いよいよカウントダウン状態に入ってきた年男イヤーを、みなさんいかがお過ごしだろう? そうそう、今日は赤穂の浪士たちが見事に主君の仇を討ったとされる日だ。泉岳寺までいく時間が作れず、せめてと近所の増上寺にお参りに出かけた。中学の頃に赤穂浪士の話に深く興味を持ち、自分の血肉になっているから、感謝の気持ちを込めて手を合わせてきたのだ。
今日は土曜日だから観光の方が多くいて、それぞれに暮れてゆく平成25年を楽しんでいるようだ。クリスマスムードにあふれている街はなんともいい感じだが、それにしてもつくづく僕はクリスマスと縁が薄い。
幼少の頃から、12月は毎日のようにカレンダーを巻いてはビニールに詰める作業をしていた。昭和の活気にあふれた電気屋は何百ものカレンダーをお得意様に配る。
「こいつを居間に貼ってもらい、何かのときには北村テレビ商会に電話をかけてもらえるように電話番号が大きく印刷されてるんだ」と、親父は毎年のように言った。テレビや冷蔵庫が飛ぶように売れるのも年末の恒例行事のようなもので、それこそ家族総出で家業を手伝った。日曜日の定休日ももちろん返上して、夏のクーラー時期以上の繁忙期を戦うのだ。そんな日々の束の間の休息となったのが、クリスマスイブだった。なぜか我が家には電飾があり、ツリーがないから壁に引っ掛けて雰囲気を味わった。鳥のもも肉と、扱いメーカーが差し入れてくれるクリスマスケーキが演出している食卓で、この程度ながら子供心にものすごくうれしかった。
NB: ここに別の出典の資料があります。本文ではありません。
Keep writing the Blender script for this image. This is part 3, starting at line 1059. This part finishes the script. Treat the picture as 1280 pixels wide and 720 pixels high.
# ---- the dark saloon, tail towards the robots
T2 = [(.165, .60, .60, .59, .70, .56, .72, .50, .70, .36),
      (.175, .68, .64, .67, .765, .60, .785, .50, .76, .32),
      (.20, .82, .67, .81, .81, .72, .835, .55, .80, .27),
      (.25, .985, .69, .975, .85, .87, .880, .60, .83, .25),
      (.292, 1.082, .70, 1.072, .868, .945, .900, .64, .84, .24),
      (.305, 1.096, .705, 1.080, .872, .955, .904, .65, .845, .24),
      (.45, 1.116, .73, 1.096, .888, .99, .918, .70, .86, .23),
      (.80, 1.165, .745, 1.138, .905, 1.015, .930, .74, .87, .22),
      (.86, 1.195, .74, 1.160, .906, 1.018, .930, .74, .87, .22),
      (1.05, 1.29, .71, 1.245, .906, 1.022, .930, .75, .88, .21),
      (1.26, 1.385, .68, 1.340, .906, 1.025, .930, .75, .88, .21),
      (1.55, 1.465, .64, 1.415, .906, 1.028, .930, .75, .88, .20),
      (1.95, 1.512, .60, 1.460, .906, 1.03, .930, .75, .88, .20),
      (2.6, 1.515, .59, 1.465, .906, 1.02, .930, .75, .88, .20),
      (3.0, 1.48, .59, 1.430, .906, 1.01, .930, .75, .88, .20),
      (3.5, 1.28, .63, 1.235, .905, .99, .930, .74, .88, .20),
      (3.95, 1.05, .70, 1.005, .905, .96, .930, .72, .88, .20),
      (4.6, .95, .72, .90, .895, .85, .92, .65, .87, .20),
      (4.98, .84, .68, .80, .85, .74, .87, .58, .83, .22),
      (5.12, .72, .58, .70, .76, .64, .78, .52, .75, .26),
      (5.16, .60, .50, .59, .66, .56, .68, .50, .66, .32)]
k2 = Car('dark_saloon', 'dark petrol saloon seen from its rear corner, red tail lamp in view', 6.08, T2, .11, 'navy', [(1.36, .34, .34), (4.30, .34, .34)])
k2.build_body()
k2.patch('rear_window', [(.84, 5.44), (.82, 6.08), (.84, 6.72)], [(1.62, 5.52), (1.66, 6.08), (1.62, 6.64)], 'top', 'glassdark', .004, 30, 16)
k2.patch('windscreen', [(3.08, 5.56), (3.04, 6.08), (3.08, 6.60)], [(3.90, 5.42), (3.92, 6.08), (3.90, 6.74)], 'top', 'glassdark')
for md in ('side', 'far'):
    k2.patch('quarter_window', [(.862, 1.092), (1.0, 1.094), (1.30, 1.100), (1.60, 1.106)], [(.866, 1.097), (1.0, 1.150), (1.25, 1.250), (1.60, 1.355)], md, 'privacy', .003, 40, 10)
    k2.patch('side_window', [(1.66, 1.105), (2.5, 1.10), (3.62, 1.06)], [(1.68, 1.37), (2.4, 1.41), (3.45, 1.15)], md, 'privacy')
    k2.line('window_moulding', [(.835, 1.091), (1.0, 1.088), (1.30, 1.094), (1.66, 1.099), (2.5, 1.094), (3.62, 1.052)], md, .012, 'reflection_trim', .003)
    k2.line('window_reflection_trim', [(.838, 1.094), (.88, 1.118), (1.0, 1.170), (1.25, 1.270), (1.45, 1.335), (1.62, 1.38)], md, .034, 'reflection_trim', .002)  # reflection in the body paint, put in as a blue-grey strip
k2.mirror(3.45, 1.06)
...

高校3年の時から働き始めた居酒屋は、12月になると毎日戦場のように忙しかった。団体客が押し寄せての大騒ぎになる。客同士のケンカも絶えず、疲弊しながらも懸命に働いた。そんな日々の中で、24日と25日はまったく暇になる。クリスマスと居酒屋は、当然ながらマッチングが悪いのだ。
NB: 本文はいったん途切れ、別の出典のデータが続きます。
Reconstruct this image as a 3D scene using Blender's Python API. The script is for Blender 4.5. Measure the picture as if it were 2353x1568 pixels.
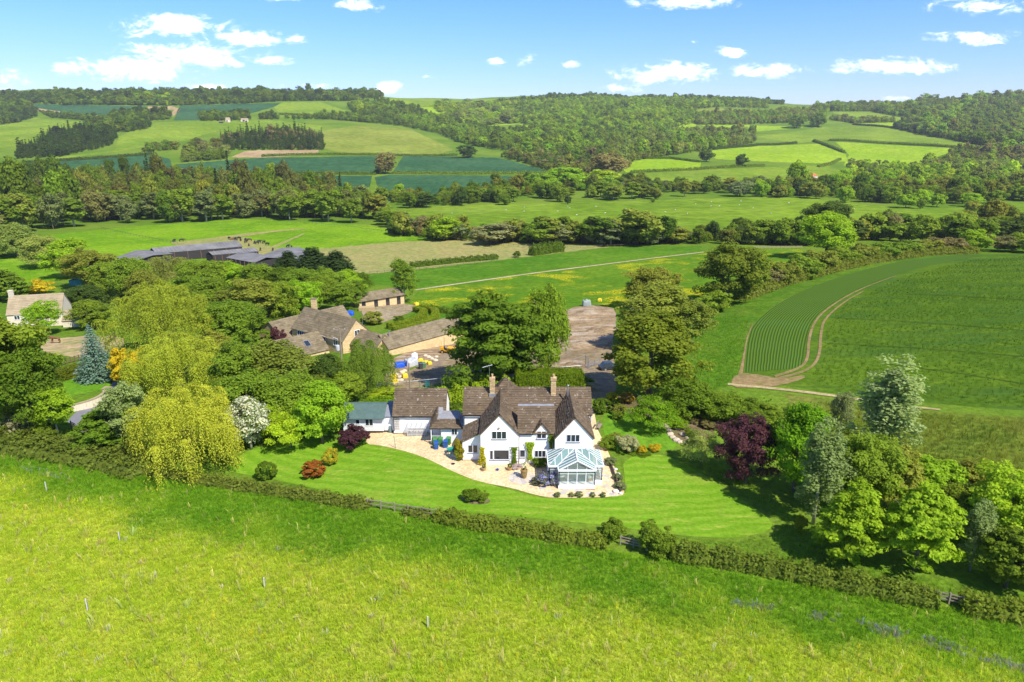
import bpy, bmesh, math, random
import numpy as np
from mathutils import Vector, Matrix
# ------------------------------------------------------------------ camera, sky, sun, exposure
for o in list(bpy.data.objects): bpy.data.objects.remove(o)
SC = bpy.context.scene
COL = SC.collection
R = math.radians
ZC, PITCH, FPX, CX, CY = 40.0, R(17.1), 1569.0, 1176.5, 784.0
cam = bpy.data.cameras.new('camera'); cam.sensor_width = 36; cam.lens = FPX/2353*36
cam.clip_start = 0.5; cam.clip_end = 20000
camo = bpy.data.objects.new('camera', cam); COL.objects.link(camo)
camo.location = (0, 0, ZC); camo.rotation_euler = (R(90)-PITCH, 0, 0)
SC.camera = camo
SUN_EL, SUN_AZ = R(50), R(138)          # azimuth clockwise from the viewing direction: the sun stands right and behind
sun = bpy.data.lights.new('sun', 'SUN'); sun.energy = 2.85; sun.angle = R(0.5); sun.color = (1, 0.95, 0.86)
suno = bpy.data.objects.new('sun', sun); COL.objects.link(suno)
sd = Vector((math.sin(SUN_AZ)*math.cos(SUN_EL), math.cos(SUN_AZ)*math.cos(SUN_EL), math.sin(SUN_EL)))
suno.rotation_euler = sd.to_track_quat('Z', 'Y').to_euler(); suno.location = (0, 0, 200)
SC.view_settings.view_transform = 'Standard'; SC.view_settings.look = 'None'
SC.view_settings.exposure = 1.52; SC.view_settings.gamma = 1; SC.view_settings.use_curve_mapping = False
try:
    SC.cycles.max_bounces = 7; SC.cycles.diffuse_bounces = 4; SC.cycles.transparent_max_bounces = 10
    SC.cycles.use_denoising = True; SC.cycles.volume_bounces = 0
    SC.cycles.caustics_reflective = False; SC.cycles.caustics_refractive = False
except Exception: pass

class NT:
    """small helper for writing node trees"""
    def __init__(s, tree): s.t = tree; s.t.nodes.clear()
    def n(s, typ, **kw):
        nd = s.t.nodes.new(typ)
        for k, v in kw.items(): setattr(nd, k, v)
        return nd
    def put(s, sock, v):
        if hasattr(v, 'is_output'): s.t.links.new(v, sock)
        elif isinstance(v, (tuple, list)) and len(v) == 3 and len(sock.default_value) == 4: sock.default_value = (*v, 1)
        else: sock.default_value = v
    def m(s, op, a, b=None, c=None, clamp=False):
        nd = s.n('ShaderNodeMath', operation=op); nd.use_clamp = clamp
        for i, v in enumerate((a, b, c)):
            if v is not None: s.put(nd.inputs[i], v)
        return nd.outputs[0]
    def vm(s, op, a, b=None, scale=None):
        nd = s.n('ShaderNodeVectorMath', operation=op)
        s.put(nd.inputs[0], a)
        if b is not None: s.put(nd.inputs[1], b)
        if scale is not None: s.put(nd.inputs['Scale'], scale)
        return nd.outputs['Value'] if op in ('DOT_PRODUCT', 'LENGTH') else nd.outputs[0]
    def mix(s, f, a, b, bt='MIX'):
        nd = s.n('ShaderNodeMix', data_type='RGBA', blend_type=bt)
        s.put(nd.inputs['Factor'], f); s.put(nd.inputs['A'], a); s.put(nd.inputs['B'], b)
        return nd.outputs['Result']
    def noise(s, vec, scale, detail=3, rough=0.55, dist=0.0):
        nd = s.n('ShaderNodeTexNoise'); s.put(nd.inputs['Vector'], vec)
        nd.inputs['Scale'].default_value = scale; nd.inputs['Detail'].default_value = detail
        nd.inputs['Roughness'].default_value = rough; nd.inputs['Distortion'].default_value = dist
        return nd.outputs[0]
    def ramp(s, f, lo, hi):
        nd = s.n('ShaderNodeMapRange'); s.put(nd.inputs[0], f)
        nd.inputs[1].default_value = lo; nd.inputs[2].default_value = hi
        return nd.outputs[0]
    def sm(s, f, lo, hi):
        nd = s.n('ShaderNodeMapRange', interpolation_type='SMOOTHSTEP'); s.put(nd.inputs[0], f)
        nd.inputs[1].default_value = lo; nd.inputs[2].default_value = hi
        return nd.outputs[0]

def ray(u, v):
    """slopes of the sight line through photo point (u, v): X/Y and descent/Y"""
    q, w = (u-CX)/FPX, (CY-v)/FPX
    dy = math.cos(PITCH)+w*math.sin(PITCH); dz = -math.sin(PITCH)+w*math.cos(PITCH)
    return q/dy, -dz/dy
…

「今日女の子同士でいるグループは彼氏がいないはずだ」と、目をギラギラさせてナンパに走る先輩がいたっけ(笑)。
居酒屋をクビになり、広告屋に入っても忙しいだけで盛り上がった想い出はない。会社を興したばかりの頃に、どんな仕事でも欲しいとクリスマスのライトアップの下請けみたいなことをやったことがあった。その撤収作業が25日の深夜で、寒くてかじかんだ手でまったくはかどらないながら、朝までの完全撤収を間に合わせて、夜明けの帰り道がなんとも清々しかったなんて想い出が残っている。
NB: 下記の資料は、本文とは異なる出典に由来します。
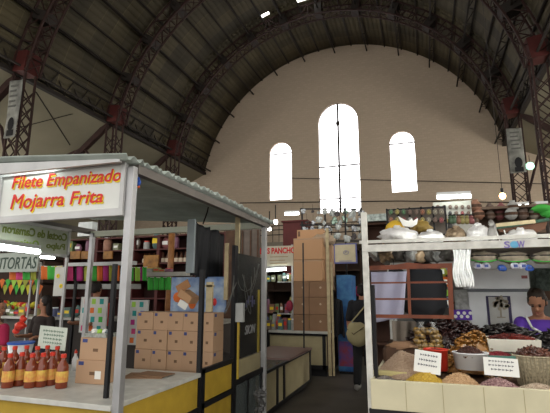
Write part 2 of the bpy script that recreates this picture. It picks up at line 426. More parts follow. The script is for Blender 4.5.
# gallery along the end wall
gal = MB().box(-15, 5, 24.6, YB, 4.2, 4.5).build('upper_gallery', mat('gallery_concrete', (.22,.19,.15), .9)); tag(gal, 'raised concrete gallery along the foot of the end wall', 'gallery')
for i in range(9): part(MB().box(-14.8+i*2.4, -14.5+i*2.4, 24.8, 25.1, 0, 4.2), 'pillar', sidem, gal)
rl = MB(); 
for z in (4.95, 5.25, 5.5): rl.cyl((-15, 24.7, z), (5, 24.7, z), .03, None, 5)
x = -15
while x <= 5: rl.cyl((x, 24.7, 4.5), (x, 24.7, 5.5), .02, None, 5); x += .4
part(rl, 'railing', darkst, gal)
# ================================================================ LEFT STALL (fried fish)
SX = -1.97; SY0 = 2.5; SY1 = 5.32
st = empty('market_stall', (-3.3, SY0, 0)); tag(st, 'fried fish stall with corrugated roof, silver posts and grey stone counter at left', 'market stall')
corr = mat('galvanised_corrugated_sheet', (.50,.56,.52), .45, .1, var=.3, scale=3)
# roof: ridges run across the stall
q = MB(); pitch = .085; y = 2.34; n = 0; prof = []
ny = int((5.47-2.34)/pitch*6)
for j in range(ny+1):
    yy = 2.34+j*pitch/6; prof.append((yy, .018*math.cos(2*PI*(yy-2.34)/pitch)))
vs = []; fs = []
xs = [-1.86, -2.8, -3.8, -4.9]
for (yy, dz) in prof:
    for x in xs: vs.append((x+.012*math.sin(yy*31)*(x == xs[0]), yy, 2.512+dz+.07*(-1.86-x)+(.012 if x == xs[0] else 0)*math.sin(yy*2.1)))
k = len(xs)
for j in range(len(prof)-1):
    for i in range(k-1): fs.append((j*k+i, j*k+i+1, (j+1)*k+i+1, (j+1)*k+i))
q.add(vs, fs); part(q, 'roof_sheet', corr, st, solid=.004, smooth=True)
brown_beam = mat('grey_brown_angle_iron', (.20,.18,.165), .6, .2)
part(MB().prism([(-1.95,2.52,2.425),(-1.89,2.52,2.425),(-1.89,2.52,2.49),(-1.95,2.52,2.49)], (-.04,2.9,0)), 'roof_beam', brown_beam, st)
part(MB().box(-4.85, -4.79, 2.42, 5.42, 2.46, 2.535), 'roof_beam', brown_beam, st)
part(MB().box(-4.8, SX, 5.32, 5.38, 2.42, 2.50), 'back_beam', mat('pale_green_beam', (.85,.88,.74), .5, var=.05), st)
part(MB().prism([(-4.8,2.37,2.50),(SX+.03,2.37,2.475),(SX+.03,2.37,2.495),(-4.8,2.37,2.69)], (0,.03,0)), 'front_fascia', alu, st)
for x, y, m_, w in ((-1.925, SY0, steel, .027), (SX, SY1, alu, .03), (-4.75, SY0, steel, .027), (-4.75, SY1, steel, .03)):
    part(MB().box(x-w, x+w, y-w, y+w, 0, 2.47), 'post', m_, st, bevel=.004)
for x in (-3.15, ):
    part(MB().box(x-.02, x+.02, SY0-.02, SY0+.02, 2.12, 2.5), 'sign_post', steel, st)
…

さらに『昭和40年男』が隔月発行になった2011年以降は、イブもクリスマスも会社近くでカンタンに飯を済ませ、寝袋にくるまって会社で寝ている。そんな風にクリスマスに縁の薄い自分でありながら、このムードは大好きだ。幸せそうな笑顔で行き交う恋人たちを見ていると、こっちま楽しい気分になってくる。後ろに大好きなお正月が控えているから、楽しめなくとも気持ちに余裕がある。クリスマスから迎春へと、街がお色直しする26日がまたよいもので、今年は暦の影響で1月11日発売の『昭和40年男』の完成データを印刷所へ手渡す日となっている。今の楽しみは、この瞬間を無事に迎えて大酒をカッ食らうことだ。きっとみなさんも同じように大変な日々を過ごしていることだろう。互いに完全燃焼で突っ走りましょう。